IL FMI SMASCHERA IL «TASSA E SPENDI»: 1 EURO DI IMPOSTE ERODE IL 3% DI PIL


«Le tasse che danneggiano di meno la crescita sono quelle sulla proprietà, come l’Imu, mentre le tasse che, se abbassate, favoriscono di più la ripresa e l’occupazione sono quelle sul lavoro», Pier Carlo Padoan, oggi vicedirettore generale dell’Organizzazione per la cooperazione e lo sviluppo economico (Ocse), e prossimamente presidente dell’Istat, è un economista che ha scalato tutti i gradini della carriera internazionale: dalla Banca Mondiale alla Commissione europea e fino alla Banca centrale europea. Ora si appresta a tornare in Italia con un ruolo fondamentale nelle scelte strategiche del governo. Fornire statistiche, serie storiche e analisi di previsione algoverno è proprio uno dei compiti principali dell’Istituto nazionale di statistica. E la tesi di Padoan sulle “tasse buone”che colpiscono il patrimonio immobiliare, rischia di orientare non poco le scelte analitiche dell’Istat e quindi dell’esecutivo in materia di politica economica e fiscale.
Il problema in Italia non è promuovere quella o questa tassazione, quanto tentare di eliminarne qualcuna purché sia. La realtà è che la teoria si fa sui libri e nelle aule universitarie, mentre in pratica poi è più facile aumentare un’imposta (o le accise, tanto per cambiare), che cercare di ridurle. Così come lo sbandierato esperimento sul taglio del cuneo fiscale sul lavoro, si è rivelato un micidiale boomerang per il governo alle prese con la legge di Stabilità. Si pensava di dare una “scossa” alla crescita e alla ripresa con altisonanti annunci di riduzione del costo del lavoro e aumento delle buste paga. Si è trasformato in un uragano di lamentele riuscendo a mettere incredibilmente d’accordo sindacati e imprenditori. C’è poco o nulla che resta per le imprese e per i dipendenti. Una manciata di euro o poco più per chi guadagna meno di 30mila euro (lordi), l’anno.
Certa è invece la grandinata di micro tasse (locali, regionali, nazionali), che contraggono ulteriormente la già limitata disponibilità delle famiglie, precipitano il Paese in una depressione economica ancora più ampia e spengono qualsiasi barlume di ipotetica ripresa.

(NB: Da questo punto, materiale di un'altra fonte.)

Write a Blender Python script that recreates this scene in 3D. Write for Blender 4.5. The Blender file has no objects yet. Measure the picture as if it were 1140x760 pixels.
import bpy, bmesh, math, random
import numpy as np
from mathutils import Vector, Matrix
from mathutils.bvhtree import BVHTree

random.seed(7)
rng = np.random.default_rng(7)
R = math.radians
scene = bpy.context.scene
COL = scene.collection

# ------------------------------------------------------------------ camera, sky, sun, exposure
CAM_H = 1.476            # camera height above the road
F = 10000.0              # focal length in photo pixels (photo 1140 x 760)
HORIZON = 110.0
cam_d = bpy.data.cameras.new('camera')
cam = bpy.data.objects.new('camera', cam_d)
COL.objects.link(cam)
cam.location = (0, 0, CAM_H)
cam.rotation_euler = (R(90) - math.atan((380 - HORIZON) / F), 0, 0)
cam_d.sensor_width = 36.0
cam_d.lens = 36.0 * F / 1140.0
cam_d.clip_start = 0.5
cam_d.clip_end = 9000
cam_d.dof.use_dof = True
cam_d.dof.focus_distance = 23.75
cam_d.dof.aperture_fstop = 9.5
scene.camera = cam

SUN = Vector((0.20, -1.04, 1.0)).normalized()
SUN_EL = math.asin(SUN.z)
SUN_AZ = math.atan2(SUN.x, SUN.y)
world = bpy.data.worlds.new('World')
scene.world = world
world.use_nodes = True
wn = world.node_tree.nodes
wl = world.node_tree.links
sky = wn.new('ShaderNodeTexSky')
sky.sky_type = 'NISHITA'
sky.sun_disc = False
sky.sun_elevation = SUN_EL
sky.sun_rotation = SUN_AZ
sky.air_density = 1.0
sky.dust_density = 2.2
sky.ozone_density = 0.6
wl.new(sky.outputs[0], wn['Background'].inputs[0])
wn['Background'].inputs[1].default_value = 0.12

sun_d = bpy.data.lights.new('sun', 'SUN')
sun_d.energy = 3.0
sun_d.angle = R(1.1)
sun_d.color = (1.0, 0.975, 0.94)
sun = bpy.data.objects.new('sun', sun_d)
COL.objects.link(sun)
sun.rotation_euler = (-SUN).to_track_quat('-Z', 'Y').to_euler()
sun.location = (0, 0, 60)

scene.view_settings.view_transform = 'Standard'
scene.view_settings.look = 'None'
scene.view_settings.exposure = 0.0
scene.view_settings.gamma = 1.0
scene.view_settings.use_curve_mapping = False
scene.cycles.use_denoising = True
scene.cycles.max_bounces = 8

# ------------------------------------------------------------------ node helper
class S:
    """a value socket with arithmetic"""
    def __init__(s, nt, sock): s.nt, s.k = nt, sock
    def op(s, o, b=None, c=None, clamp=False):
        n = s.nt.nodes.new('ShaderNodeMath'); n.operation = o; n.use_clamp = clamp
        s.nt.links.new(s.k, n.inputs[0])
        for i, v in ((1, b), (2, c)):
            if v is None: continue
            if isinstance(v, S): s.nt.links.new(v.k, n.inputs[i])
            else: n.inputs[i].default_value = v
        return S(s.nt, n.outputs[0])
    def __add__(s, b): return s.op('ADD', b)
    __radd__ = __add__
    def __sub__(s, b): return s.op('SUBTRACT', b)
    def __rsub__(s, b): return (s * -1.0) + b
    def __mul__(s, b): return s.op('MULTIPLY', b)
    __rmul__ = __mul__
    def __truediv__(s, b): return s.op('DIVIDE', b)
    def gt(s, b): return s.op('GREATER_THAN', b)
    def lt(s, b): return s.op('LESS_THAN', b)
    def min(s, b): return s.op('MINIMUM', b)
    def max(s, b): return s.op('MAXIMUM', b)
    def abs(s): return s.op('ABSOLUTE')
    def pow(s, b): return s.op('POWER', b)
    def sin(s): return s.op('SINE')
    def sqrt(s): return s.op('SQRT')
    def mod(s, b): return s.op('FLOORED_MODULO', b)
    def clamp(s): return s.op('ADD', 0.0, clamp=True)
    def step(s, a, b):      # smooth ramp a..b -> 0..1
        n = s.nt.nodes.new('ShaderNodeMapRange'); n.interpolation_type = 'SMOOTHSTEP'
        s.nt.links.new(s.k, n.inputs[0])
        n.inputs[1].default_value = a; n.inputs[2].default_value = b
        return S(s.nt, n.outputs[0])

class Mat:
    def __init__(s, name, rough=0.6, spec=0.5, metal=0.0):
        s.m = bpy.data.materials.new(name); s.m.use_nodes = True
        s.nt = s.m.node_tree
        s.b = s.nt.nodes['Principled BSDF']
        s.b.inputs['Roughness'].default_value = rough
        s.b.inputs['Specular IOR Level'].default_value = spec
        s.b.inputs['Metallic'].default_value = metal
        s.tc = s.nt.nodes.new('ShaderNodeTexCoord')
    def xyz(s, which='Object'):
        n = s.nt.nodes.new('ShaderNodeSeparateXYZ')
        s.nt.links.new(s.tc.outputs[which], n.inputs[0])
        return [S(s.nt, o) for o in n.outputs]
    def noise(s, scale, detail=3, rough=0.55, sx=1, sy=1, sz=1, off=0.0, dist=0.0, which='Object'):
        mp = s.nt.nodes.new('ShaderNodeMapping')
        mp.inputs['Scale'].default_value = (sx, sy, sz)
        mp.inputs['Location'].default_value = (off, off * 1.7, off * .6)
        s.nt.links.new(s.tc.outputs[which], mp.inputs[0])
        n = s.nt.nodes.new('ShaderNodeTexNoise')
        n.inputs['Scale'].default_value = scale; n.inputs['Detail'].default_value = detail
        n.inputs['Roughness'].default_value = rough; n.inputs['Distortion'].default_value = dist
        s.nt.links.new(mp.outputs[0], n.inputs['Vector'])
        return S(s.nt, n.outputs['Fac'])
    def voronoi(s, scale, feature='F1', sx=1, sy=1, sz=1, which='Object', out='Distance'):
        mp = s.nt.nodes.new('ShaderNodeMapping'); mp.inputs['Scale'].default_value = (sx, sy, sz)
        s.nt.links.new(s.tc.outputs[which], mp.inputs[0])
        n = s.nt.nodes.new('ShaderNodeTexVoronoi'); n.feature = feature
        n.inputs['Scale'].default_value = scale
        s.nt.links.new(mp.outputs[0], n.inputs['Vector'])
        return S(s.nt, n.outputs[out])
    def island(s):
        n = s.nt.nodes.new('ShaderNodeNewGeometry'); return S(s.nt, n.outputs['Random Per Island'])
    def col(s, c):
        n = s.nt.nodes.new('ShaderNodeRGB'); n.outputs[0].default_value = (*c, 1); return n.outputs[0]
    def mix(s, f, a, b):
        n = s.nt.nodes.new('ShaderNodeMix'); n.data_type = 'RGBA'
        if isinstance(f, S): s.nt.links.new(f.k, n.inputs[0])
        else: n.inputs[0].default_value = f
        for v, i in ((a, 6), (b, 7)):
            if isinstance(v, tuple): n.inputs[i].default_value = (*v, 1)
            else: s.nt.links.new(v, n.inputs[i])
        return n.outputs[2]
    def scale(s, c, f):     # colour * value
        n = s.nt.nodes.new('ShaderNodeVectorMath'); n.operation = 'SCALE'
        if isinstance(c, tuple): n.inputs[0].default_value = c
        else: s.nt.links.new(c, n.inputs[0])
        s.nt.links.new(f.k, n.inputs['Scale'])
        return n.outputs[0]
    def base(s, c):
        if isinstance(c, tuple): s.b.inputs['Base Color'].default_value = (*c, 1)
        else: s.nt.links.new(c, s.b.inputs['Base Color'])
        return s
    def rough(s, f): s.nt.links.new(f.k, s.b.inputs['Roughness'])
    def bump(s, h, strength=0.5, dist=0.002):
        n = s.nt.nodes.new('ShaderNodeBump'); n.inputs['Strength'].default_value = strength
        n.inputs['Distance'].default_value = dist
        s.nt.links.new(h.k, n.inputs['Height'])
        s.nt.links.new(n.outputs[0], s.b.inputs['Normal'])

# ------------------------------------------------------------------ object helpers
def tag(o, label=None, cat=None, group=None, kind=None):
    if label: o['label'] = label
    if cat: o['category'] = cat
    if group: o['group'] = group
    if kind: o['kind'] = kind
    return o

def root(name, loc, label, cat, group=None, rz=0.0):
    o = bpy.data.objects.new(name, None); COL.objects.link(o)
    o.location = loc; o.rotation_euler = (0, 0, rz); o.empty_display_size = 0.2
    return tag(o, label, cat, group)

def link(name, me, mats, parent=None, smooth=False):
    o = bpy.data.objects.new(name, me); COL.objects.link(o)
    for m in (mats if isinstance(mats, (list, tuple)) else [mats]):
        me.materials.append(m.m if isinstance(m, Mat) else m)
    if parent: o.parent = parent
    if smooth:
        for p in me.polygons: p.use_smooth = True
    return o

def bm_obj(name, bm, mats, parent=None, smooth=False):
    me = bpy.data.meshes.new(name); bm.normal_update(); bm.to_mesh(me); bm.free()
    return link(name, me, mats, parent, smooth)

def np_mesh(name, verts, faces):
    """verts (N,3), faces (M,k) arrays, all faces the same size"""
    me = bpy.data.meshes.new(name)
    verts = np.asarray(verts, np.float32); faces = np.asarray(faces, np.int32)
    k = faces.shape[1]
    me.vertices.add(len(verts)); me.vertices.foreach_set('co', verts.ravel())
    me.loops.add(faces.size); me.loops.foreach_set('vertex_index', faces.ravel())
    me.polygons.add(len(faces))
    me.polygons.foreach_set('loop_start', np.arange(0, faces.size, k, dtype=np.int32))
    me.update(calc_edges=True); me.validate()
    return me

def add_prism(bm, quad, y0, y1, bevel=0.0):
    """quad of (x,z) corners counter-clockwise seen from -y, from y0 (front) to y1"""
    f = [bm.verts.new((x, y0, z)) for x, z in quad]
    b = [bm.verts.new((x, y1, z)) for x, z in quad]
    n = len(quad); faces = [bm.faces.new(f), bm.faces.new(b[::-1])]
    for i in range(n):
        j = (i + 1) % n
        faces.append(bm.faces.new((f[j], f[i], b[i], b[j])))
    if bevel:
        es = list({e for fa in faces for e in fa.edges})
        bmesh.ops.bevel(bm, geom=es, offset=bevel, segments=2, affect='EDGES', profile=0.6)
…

Eppure Padoan e compagnia dovrebbero aver letto e studiato l’occasional paper del Fondo monetario internazionale (“Growth Forecast Errors and Fiscal Multipliers”). Un dotto mea culpa del capo economista del Fondo Olivier Blanchard, che insieme a Daniel Leigh, nel gennaio scorso, spiegò come mai ad un aumento della tassazione in periodo di crisi corrispondesse un aumento dell’indebitamento del debito. Nelle 43 pagine dello studio del Fmi, in sostanza, si spiegava che ogni euro di aumento della tassazione riduce la crescita economica di tre euro. Una tesi oggi tanto sbandierata (teoricamente), quanto poco seguita dai governi. Un’analisi impietosa di un errore madornale di approccio. Giusto qualche settimana fa l’ex membro italiano del board della Bce, Lorenzo Bini Smaghi, oggi presidente di Snam Rete Gas, spiegava: «La recente crisi dell’Eurozona ha dimostrato che le misure di austerità sono controproducenti: provocano effetti recessivi che, almeno nel breve periodo», spiegava per il sito Lavoce. info, «tendono a far crescere il debito pubblico, in rapporto al Pil. È una tesi confermata dall’analisi econometrica che mostra come gli aggiustamenti di bilancio siano stati più recessivi del previsto, con moltiplicatori fiscali superiori dell’unità». La conclusione a cui arriva Bini Smaghi è che «i politici europei non sono stupidi perché perseguono l’austerità, ma perseguono l’austerità perché sono stupidi, o detto in modo più diplomatico, hanno una visione ristretta, hanno ignorato le altre alternative a disposizione e alla fine si sono ritrovati con una sola opzione, l’austerità. In altre parole, hanno attuato l’austerità perché non erano rimaste altre scelte». E l’ipertassazione, invece delle riforme vere, sembra appunto ricadere nel novero delle scelte stupide.